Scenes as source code
== == ==
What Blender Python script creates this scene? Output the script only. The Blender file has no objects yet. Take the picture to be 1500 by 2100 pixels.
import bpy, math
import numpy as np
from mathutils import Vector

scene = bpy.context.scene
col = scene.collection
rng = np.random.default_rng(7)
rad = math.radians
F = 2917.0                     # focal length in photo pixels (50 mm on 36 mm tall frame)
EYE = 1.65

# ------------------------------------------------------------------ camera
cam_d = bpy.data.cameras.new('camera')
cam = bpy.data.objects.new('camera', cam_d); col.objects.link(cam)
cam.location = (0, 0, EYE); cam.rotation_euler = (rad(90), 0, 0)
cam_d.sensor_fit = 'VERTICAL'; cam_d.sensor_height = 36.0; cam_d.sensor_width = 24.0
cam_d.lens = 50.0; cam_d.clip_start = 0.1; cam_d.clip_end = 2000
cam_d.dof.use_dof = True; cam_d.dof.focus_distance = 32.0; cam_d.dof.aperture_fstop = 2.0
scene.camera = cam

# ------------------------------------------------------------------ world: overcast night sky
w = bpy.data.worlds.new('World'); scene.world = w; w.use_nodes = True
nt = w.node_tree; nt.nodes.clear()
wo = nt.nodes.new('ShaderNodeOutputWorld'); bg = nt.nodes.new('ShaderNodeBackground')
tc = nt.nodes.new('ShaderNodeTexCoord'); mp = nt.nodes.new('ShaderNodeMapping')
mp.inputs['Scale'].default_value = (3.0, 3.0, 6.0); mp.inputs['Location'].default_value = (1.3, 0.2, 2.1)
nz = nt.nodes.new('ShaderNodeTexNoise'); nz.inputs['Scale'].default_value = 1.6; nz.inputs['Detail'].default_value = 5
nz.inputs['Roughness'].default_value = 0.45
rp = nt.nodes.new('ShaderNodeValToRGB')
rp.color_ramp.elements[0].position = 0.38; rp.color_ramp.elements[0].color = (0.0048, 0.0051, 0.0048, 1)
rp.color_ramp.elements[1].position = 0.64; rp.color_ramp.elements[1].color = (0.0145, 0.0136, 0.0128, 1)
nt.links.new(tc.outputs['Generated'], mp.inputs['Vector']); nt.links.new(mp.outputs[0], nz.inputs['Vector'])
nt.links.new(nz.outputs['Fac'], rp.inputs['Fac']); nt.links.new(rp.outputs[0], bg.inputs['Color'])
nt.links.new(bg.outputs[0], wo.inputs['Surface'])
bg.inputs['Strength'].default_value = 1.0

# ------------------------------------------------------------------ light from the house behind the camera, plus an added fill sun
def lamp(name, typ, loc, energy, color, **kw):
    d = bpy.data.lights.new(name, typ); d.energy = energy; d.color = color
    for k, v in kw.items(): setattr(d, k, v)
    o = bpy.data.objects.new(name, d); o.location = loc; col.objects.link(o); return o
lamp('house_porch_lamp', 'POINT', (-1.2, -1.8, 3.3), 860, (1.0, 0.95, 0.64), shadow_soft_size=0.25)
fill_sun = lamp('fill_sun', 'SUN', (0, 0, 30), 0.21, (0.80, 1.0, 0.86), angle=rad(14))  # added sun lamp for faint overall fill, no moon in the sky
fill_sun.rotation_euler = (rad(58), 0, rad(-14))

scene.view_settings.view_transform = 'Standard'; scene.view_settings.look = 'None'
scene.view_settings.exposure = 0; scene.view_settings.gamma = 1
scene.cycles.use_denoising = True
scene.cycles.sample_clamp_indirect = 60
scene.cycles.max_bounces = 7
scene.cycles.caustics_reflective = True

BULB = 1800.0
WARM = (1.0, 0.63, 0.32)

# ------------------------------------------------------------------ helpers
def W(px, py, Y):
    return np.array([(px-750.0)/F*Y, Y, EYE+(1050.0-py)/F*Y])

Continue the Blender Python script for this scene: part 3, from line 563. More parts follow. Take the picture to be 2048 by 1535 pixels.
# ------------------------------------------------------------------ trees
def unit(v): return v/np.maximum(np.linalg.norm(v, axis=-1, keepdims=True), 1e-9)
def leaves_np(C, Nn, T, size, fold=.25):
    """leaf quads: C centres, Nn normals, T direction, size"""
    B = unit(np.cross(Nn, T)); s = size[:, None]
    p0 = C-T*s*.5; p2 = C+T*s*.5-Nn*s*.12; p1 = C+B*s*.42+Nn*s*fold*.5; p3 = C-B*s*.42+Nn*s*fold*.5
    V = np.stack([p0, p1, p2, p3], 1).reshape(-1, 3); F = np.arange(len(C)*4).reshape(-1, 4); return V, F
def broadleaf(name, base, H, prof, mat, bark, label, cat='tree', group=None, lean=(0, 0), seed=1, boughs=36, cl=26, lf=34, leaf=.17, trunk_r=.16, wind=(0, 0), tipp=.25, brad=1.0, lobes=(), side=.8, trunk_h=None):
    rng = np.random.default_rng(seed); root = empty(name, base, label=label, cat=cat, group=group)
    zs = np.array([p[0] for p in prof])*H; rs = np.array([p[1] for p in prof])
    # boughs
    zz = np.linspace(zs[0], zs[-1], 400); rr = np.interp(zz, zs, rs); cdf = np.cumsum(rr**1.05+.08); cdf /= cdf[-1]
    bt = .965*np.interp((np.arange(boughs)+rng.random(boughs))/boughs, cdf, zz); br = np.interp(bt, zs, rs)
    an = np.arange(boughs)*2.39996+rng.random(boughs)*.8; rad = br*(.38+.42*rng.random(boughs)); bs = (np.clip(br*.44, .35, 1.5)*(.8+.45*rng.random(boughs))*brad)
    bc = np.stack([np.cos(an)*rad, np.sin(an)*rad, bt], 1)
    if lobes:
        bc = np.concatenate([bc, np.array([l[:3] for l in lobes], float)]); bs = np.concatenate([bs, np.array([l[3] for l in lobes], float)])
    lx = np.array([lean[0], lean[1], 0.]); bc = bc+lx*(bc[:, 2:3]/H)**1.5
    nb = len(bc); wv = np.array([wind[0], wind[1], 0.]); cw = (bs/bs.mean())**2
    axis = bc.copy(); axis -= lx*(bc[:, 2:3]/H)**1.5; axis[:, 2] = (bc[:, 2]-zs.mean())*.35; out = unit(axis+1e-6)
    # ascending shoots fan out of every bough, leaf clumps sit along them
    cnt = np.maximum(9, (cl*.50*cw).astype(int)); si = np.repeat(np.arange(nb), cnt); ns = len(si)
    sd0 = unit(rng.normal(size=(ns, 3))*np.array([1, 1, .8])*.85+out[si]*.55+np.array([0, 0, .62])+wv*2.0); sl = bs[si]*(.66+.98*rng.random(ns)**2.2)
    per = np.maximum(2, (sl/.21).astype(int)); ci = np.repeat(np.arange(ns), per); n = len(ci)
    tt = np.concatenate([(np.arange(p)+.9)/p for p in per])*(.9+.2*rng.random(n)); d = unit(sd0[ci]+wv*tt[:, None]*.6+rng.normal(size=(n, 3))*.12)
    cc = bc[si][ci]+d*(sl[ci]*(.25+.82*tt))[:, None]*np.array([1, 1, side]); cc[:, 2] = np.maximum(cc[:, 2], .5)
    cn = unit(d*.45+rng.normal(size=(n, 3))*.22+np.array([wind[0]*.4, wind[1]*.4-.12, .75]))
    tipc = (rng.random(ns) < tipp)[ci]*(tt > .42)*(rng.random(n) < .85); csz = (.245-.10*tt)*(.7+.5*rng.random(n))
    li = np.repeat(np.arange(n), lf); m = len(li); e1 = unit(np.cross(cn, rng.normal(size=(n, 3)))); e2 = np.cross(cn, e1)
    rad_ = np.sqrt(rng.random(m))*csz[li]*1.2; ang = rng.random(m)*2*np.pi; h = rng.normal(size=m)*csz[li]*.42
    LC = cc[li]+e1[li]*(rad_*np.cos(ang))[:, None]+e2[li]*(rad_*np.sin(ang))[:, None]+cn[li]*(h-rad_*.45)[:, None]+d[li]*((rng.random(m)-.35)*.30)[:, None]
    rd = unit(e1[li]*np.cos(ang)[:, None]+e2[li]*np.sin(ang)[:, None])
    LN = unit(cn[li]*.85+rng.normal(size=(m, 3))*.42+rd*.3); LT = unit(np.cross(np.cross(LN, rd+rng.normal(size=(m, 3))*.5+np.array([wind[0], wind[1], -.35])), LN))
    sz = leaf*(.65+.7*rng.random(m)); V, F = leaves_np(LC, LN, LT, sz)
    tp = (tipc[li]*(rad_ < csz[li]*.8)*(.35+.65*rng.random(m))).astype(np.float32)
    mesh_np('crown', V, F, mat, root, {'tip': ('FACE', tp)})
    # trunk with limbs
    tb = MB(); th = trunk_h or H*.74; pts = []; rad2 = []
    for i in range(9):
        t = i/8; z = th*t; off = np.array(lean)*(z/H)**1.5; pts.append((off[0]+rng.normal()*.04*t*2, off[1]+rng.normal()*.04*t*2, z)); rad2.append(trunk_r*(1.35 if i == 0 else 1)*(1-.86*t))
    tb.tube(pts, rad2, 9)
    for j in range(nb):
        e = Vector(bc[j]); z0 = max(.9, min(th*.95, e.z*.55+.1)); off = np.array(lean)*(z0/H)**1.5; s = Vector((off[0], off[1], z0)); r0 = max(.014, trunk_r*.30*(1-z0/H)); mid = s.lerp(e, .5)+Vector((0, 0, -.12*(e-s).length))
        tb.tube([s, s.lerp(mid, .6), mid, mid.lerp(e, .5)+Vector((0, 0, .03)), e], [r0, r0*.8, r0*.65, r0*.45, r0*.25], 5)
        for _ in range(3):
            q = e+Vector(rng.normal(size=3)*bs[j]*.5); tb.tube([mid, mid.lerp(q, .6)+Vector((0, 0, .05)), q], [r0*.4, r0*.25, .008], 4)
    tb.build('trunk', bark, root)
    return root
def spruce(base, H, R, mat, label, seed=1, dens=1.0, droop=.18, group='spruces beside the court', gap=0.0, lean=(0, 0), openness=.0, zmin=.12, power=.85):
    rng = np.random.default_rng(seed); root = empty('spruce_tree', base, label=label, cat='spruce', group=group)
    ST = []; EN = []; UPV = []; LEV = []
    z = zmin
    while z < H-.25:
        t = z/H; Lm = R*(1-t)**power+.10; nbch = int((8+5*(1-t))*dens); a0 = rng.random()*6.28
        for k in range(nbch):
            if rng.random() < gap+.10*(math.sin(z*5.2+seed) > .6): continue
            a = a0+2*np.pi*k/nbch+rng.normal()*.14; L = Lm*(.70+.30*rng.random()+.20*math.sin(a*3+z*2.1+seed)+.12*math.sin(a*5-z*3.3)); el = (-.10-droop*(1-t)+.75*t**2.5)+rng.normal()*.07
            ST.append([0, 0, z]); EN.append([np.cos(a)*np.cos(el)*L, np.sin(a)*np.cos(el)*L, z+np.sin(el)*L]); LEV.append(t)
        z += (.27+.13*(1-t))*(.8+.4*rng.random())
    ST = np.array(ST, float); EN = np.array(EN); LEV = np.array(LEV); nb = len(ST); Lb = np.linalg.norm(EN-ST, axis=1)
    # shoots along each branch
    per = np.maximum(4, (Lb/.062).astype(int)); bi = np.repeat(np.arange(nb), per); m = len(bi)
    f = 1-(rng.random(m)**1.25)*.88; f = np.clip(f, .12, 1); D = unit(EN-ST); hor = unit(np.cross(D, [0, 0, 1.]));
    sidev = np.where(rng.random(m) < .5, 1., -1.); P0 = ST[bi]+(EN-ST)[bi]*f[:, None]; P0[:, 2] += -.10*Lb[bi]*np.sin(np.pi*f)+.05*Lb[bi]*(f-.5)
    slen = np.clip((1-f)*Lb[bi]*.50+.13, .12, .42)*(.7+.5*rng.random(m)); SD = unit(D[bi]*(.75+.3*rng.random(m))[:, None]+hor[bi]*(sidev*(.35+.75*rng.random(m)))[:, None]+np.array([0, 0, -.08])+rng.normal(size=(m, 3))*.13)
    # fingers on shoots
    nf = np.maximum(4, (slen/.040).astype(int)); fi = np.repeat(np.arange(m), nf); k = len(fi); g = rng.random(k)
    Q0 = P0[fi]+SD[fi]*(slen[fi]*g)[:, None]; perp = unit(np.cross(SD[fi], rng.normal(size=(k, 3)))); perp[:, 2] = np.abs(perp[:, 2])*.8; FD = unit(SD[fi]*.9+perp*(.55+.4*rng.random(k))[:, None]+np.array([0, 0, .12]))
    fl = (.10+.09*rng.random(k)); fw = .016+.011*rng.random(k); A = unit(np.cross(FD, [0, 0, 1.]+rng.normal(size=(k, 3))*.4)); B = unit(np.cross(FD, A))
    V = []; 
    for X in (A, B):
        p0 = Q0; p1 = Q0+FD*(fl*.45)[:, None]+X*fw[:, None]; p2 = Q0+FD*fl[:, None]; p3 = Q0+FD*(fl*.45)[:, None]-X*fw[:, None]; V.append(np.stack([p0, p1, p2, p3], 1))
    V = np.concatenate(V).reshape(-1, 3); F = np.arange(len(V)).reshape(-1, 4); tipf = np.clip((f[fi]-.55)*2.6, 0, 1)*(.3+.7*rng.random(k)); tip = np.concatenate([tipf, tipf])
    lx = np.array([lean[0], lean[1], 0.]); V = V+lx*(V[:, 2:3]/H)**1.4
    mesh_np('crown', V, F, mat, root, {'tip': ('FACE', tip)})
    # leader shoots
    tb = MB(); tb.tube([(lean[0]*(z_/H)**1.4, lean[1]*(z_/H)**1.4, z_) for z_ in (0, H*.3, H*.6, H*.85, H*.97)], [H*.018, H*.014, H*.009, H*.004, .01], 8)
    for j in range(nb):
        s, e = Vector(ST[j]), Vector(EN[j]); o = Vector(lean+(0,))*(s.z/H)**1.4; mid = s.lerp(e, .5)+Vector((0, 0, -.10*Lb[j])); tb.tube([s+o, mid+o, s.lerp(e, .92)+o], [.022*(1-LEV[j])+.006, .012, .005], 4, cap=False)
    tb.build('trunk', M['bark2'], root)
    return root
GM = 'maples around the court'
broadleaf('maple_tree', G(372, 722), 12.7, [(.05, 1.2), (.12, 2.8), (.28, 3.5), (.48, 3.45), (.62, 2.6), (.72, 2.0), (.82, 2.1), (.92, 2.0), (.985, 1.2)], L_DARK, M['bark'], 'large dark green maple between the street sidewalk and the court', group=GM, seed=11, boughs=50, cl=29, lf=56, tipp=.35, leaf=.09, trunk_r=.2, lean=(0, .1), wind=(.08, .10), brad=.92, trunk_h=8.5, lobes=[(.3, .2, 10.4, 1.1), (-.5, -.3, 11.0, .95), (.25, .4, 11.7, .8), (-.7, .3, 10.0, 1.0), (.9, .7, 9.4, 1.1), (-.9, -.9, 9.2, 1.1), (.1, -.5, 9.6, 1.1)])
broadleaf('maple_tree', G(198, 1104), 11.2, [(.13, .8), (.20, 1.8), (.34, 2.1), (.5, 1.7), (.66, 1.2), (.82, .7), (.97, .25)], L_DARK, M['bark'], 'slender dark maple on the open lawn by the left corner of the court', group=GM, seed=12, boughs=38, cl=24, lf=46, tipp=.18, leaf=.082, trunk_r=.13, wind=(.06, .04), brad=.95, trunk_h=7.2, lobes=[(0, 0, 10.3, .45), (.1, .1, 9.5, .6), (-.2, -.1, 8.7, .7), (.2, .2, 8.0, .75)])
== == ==
Reproduce exactly, and only, the lines from the start of the entries through the one that contains "scene.camera = cam".

Response:
What Blender Python script creates this scene? Output the script only. The Blender file has no objects yet. Take the picture to be 1500 by 2100 pixels.
import bpy, math
import numpy as np
from mathutils import Vector

scene = bpy.context.scene
col = scene.collection
rng = np.random.default_rng(7)
rad = math.radians
F = 2917.0                     # focal length in photo pixels (50 mm on 36 mm tall frame)
EYE = 1.65

# ------------------------------------------------------------------ camera
cam_d = bpy.data.cameras.new('camera')
cam = bpy.data.objects.new('camera', cam_d); col.objects.link(cam)
cam.location = (0, 0, EYE); cam.rotation_euler = (rad(90), 0, 0)
cam_d.sensor_fit = 'VERTICAL'; cam_d.sensor_height = 36.0; cam_d.sensor_width = 24.0
cam_d.lens = 50.0; cam_d.clip_start = 0.1; cam_d.clip_end = 2000
cam_d.dof.use_dof = True; cam_d.dof.focus_distance = 32.0; cam_d.dof.aperture_fstop = 2.0
scene.camera = cam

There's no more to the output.